**GOAL OF THE EXERCISE**. Leave the pictures out and quote every line from the start of the listing to the line with "SC.camera = cam", inclusive.

**SUPPLIED MATERIAL**.
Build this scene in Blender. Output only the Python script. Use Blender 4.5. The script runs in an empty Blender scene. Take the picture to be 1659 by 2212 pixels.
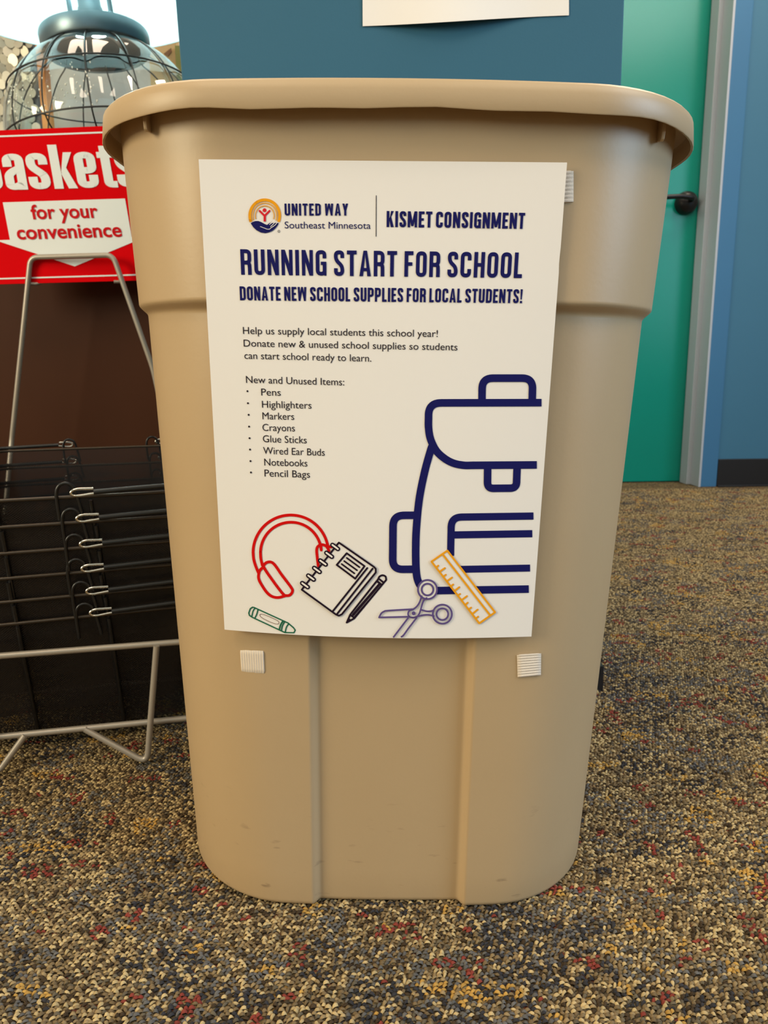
import bpy, bmesh, math, random
import numpy as np
from mathutils import Vector, Matrix

# ------------------------------------------------------------------ camera, world, lights, exposure
SC = bpy.context.scene
COL = SC.collection
W_PX, H_PX, F_PX = 1659.0, 2212.0, 1533.0
CX, CY = W_PX / 2, H_PX / 2
PITCH = math.radians(12.0)
CAM_H = 0.4125
cp, sp = math.cos(PITCH), math.sin(PITCH)

cam_data = bpy.data.cameras.new('camera')
cam = bpy.data.objects.new('camera', cam_data)
COL.objects.link(cam)
cam_data.sensor_fit = 'VERTICAL'
cam_data.sensor_height = 32.0
cam_data.lens = F_PX / H_PX * 32.0
cam_data.clip_start = 0.01
cam.location = (0, 0, CAM_H)
cam.rotation_euler = (math.radians(90) - PITCH, 0, 0)
cam_data.dof.use_dof = True
cam_data.dof.focus_distance = 0.47
cam_data.dof.aperture_fstop = 16.0
SC.camera = cam

SC.view_settings.view_transform = 'Standard'
SC.view_settings.look = 'None'
SC.view_settings.gamma = 1.0
SC.view_settings.use_curve_mapping = False
SC.view_settings.exposure = 0.09

world = bpy.data.worlds.new('world')
SC.world = world
world.use_nodes = True
world.node_tree.nodes['Background'].inputs[0].default_value = (0.62, 0.92, 1.0, 1)
world.node_tree.nodes['Background'].inputs[1].default_value = 0.75

def area(name, loc, target, sx, sy, power, color):
    d = bpy.data.lights.new(name, 'AREA')
    d.shape = 'RECTANGLE'; d.size = sx; d.size_y = sy
    d.energy = power; d.color = color
    o = bpy.data.objects.new(name, d); COL.objects.link(o)
    o.location = loc
    v = Vector(target) - Vector(loc)
    o.rotation_euler = v.to_track_quat('-Z', 'Y').to_euler()
    return o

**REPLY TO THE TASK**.
Build this scene in Blender. Output only the Python script. Use Blender 4.5. The script runs in an empty Blender scene. Take the picture to be 1659 by 2212 pixels.
import bpy, bmesh, math, random
import numpy as np
from mathutils import Vector, Matrix

# ------------------------------------------------------------------ camera, world, lights, exposure
SC = bpy.context.scene
COL = SC.collection
W_PX, H_PX, F_PX = 1659.0, 2212.0, 1533.0
CX, CY = W_PX / 2, H_PX / 2
PITCH = math.radians(12.0)
CAM_H = 0.4125
cp, sp = math.cos(PITCH), math.sin(PITCH)

cam_data = bpy.data.cameras.new('camera')
cam = bpy.data.objects.new('camera', cam_data)
COL.objects.link(cam)
cam_data.sensor_fit = 'VERTICAL'
cam_data.sensor_height = 32.0
cam_data.lens = F_PX / H_PX * 32.0
cam_data.clip_start = 0.01
cam.location = (0, 0, CAM_H)
cam.rotation_euler = (math.radians(90) - PITCH, 0, 0)
cam_data.dof.use_dof = True
cam_data.dof.focus_distance = 0.47
cam_data.dof.aperture_fstop = 16.0
SC.camera = cam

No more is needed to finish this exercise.